WORK INSTRUCTIONS
Set down, exactly as written, the lines from the top of the data to the line that holds "o.rotation_euler = d.to_track_quat('-Z', 'Y').to_euler();", and omit the pictures.
──────── PROVIDED DATA ────────
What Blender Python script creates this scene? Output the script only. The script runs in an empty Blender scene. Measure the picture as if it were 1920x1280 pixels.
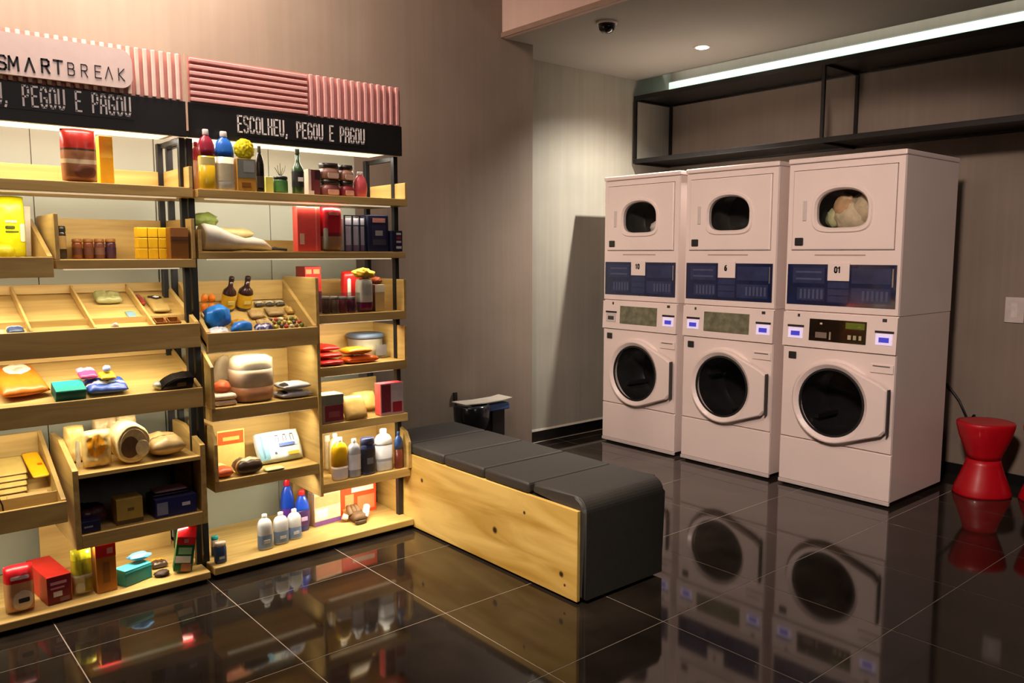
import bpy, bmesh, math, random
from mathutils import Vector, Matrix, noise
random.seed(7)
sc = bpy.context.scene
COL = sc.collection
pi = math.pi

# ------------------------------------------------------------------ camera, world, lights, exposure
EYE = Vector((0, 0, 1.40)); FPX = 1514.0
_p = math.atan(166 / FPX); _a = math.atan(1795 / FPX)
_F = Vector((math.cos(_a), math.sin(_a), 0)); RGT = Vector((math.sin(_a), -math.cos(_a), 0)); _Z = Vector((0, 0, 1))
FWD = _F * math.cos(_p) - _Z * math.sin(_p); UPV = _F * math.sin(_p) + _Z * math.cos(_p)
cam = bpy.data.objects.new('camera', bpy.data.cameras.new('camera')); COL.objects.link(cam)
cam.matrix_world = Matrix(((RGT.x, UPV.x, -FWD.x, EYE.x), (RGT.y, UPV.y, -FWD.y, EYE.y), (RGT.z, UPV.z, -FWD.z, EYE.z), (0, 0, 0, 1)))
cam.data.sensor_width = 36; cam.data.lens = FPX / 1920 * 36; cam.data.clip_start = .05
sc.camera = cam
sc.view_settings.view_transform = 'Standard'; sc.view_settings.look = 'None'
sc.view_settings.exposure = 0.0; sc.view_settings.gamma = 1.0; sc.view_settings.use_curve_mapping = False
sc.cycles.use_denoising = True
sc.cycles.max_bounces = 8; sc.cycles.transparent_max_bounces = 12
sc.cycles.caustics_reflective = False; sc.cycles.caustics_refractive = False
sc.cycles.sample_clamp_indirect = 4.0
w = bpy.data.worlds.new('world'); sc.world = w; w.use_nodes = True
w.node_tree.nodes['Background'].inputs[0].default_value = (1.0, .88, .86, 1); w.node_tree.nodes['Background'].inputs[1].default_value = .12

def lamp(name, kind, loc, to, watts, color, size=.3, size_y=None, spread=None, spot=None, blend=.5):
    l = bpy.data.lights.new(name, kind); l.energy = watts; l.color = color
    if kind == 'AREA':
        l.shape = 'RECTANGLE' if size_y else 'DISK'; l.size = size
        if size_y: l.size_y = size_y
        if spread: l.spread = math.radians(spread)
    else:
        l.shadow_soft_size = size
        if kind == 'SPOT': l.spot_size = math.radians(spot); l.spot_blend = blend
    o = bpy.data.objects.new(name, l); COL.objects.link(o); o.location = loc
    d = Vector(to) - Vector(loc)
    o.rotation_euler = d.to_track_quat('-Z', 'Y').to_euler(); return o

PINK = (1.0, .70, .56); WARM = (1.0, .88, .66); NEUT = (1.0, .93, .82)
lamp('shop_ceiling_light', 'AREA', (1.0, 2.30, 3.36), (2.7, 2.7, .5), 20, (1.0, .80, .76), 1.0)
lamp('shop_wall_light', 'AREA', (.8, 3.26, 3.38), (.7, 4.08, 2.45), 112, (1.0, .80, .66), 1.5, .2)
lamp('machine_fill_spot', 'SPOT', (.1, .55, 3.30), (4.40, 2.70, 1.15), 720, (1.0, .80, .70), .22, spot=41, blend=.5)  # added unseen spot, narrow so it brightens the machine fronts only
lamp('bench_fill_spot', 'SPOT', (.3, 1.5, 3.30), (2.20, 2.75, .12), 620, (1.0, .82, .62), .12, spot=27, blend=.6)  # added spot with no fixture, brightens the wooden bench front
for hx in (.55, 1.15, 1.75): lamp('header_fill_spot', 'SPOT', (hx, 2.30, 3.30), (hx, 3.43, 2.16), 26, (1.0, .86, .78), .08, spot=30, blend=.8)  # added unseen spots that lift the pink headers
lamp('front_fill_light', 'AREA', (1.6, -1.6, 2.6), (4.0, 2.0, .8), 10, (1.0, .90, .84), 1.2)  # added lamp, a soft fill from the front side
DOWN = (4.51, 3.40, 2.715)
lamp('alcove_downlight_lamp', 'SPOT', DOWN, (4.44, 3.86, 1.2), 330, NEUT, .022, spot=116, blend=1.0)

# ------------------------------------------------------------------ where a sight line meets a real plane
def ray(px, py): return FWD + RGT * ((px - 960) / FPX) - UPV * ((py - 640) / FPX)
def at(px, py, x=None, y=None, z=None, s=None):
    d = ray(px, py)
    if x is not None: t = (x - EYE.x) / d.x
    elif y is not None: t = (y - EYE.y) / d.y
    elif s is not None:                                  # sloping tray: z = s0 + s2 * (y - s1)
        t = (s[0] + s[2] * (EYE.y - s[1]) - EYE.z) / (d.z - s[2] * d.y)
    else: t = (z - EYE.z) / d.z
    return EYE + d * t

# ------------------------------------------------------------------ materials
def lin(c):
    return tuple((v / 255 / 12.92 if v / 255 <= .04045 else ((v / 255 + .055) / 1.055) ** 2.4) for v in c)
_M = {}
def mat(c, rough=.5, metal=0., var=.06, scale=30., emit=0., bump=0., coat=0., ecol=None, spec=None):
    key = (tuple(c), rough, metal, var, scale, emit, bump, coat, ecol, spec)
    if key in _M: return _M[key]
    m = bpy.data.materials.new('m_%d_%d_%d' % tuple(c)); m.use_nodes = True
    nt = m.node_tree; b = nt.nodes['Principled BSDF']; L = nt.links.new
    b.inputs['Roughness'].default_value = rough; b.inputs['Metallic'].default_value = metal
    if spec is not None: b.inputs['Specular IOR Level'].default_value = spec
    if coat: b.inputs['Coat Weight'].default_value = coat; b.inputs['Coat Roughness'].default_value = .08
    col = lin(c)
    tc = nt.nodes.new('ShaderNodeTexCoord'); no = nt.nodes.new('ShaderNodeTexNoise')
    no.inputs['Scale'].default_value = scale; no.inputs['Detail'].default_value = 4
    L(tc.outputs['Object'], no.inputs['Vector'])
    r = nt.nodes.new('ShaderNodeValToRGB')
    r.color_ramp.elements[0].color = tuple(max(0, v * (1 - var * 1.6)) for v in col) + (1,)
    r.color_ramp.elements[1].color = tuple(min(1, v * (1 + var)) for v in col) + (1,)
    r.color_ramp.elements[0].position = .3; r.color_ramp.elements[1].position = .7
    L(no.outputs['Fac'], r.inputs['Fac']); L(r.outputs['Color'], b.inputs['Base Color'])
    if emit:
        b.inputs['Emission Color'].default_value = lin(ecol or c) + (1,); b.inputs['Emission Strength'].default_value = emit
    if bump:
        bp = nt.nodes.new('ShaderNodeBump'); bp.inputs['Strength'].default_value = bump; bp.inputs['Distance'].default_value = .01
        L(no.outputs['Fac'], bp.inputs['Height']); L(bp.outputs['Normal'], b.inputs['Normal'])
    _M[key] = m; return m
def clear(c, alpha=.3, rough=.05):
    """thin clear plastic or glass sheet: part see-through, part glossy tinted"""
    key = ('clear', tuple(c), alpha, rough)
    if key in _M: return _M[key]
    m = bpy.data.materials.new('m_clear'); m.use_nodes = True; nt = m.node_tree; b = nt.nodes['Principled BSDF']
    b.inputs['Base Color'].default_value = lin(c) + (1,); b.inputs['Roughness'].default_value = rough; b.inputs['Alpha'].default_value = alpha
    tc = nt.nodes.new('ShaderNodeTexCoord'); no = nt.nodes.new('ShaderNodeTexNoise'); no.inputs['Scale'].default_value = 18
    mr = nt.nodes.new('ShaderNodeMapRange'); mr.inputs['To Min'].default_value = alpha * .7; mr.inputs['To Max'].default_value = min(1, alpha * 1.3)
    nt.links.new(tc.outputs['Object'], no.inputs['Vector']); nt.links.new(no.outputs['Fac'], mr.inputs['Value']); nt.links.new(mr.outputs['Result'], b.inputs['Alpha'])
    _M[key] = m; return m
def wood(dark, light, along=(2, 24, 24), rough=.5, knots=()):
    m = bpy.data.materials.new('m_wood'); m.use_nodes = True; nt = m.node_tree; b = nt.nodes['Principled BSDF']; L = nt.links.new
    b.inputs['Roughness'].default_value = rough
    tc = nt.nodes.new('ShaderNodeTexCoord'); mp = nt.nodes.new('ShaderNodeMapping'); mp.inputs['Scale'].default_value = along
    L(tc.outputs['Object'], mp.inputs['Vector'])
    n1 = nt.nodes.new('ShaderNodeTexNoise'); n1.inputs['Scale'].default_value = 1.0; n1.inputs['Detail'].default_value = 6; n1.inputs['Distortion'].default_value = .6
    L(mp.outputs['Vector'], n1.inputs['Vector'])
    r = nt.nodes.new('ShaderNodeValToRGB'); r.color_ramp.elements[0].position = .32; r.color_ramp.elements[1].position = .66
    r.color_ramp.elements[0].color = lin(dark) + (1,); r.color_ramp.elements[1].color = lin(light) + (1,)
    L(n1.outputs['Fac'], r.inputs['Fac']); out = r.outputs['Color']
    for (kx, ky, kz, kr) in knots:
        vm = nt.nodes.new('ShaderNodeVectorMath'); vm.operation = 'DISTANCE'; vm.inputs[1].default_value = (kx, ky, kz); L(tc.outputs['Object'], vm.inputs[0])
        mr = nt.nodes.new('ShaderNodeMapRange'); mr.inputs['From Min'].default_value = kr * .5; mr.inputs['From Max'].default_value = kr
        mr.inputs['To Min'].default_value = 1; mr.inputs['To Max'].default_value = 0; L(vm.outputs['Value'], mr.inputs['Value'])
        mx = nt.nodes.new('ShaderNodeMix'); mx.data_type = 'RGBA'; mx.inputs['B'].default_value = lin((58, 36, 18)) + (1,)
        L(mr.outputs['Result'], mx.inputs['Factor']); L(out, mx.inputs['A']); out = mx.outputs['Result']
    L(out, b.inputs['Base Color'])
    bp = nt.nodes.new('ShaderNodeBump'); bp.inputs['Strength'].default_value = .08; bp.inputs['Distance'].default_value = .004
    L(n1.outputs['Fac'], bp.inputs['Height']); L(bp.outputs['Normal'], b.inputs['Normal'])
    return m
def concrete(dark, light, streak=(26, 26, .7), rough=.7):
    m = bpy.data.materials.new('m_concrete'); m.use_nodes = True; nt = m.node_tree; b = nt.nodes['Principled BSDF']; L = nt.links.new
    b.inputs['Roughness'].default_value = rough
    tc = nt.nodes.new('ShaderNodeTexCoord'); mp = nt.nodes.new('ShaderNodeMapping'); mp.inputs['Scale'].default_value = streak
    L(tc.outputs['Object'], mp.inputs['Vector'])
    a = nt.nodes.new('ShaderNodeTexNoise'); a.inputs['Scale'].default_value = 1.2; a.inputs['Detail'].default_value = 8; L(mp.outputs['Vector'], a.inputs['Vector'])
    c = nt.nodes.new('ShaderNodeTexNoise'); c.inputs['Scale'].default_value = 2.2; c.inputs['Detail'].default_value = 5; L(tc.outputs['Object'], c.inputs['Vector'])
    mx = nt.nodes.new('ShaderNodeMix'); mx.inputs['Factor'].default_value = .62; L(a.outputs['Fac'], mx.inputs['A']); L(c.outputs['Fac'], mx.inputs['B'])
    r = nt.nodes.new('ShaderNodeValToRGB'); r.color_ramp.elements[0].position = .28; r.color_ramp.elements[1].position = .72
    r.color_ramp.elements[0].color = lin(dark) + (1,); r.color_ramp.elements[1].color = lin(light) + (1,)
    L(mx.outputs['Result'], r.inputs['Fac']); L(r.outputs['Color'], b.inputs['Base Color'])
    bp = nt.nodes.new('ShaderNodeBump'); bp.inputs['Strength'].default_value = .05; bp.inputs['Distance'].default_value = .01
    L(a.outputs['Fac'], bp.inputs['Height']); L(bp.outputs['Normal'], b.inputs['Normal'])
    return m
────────
EXERCISE RESPONSE
What Blender Python script creates this scene? Output the script only. The script runs in an empty Blender scene. Measure the picture as if it were 1920x1280 pixels.
import bpy, bmesh, math, random
from mathutils import Vector, Matrix, noise
random.seed(7)
sc = bpy.context.scene
COL = sc.collection
pi = math.pi

# ------------------------------------------------------------------ camera, world, lights, exposure
EYE = Vector((0, 0, 1.40)); FPX = 1514.0
_p = math.atan(166 / FPX); _a = math.atan(1795 / FPX)
_F = Vector((math.cos(_a), math.sin(_a), 0)); RGT = Vector((math.sin(_a), -math.cos(_a), 0)); _Z = Vector((0, 0, 1))
FWD = _F * math.cos(_p) - _Z * math.sin(_p); UPV = _F * math.sin(_p) + _Z * math.cos(_p)
cam = bpy.data.objects.new('camera', bpy.data.cameras.new('camera')); COL.objects.link(cam)
cam.matrix_world = Matrix(((RGT.x, UPV.x, -FWD.x, EYE.x), (RGT.y, UPV.y, -FWD.y, EYE.y), (RGT.z, UPV.z, -FWD.z, EYE.z), (0, 0, 0, 1)))
cam.data.sensor_width = 36; cam.data.lens = FPX / 1920 * 36; cam.data.clip_start = .05
sc.camera = cam
sc.view_settings.view_transform = 'Standard'; sc.view_settings.look = 'None'
sc.view_settings.exposure = 0.0; sc.view_settings.gamma = 1.0; sc.view_settings.use_curve_mapping = False
sc.cycles.use_denoising = True
sc.cycles.max_bounces = 8; sc.cycles.transparent_max_bounces = 12
sc.cycles.caustics_reflective = False; sc.cycles.caustics_refractive = False
sc.cycles.sample_clamp_indirect = 4.0
w = bpy.data.worlds.new('world'); sc.world = w; w.use_nodes = True
w.node_tree.nodes['Background'].inputs[0].default_value = (1.0, .88, .86, 1); w.node_tree.nodes['Background'].inputs[1].default_value = .12

def lamp(name, kind, loc, to, watts, color, size=.3, size_y=None, spread=None, spot=None, blend=.5):
    l = bpy.data.lights.new(name, kind); l.energy = watts; l.color = color
    if kind == 'AREA':
        l.shape = 'RECTANGLE' if size_y else 'DISK'; l.size = size
        if size_y: l.size_y = size_y
        if spread: l.spread = math.radians(spread)
    else:
        l.shadow_soft_size = size
        if kind == 'SPOT': l.spot_size = math.radians(spot); l.spot_blend = blend
    o = bpy.data.objects.new(name, l); COL.objects.link(o); o.location = loc
    d = Vector(to) - Vector(loc)
    o.rotation_euler = d.to_track_quat('-Z', 'Y').to_euler(); return o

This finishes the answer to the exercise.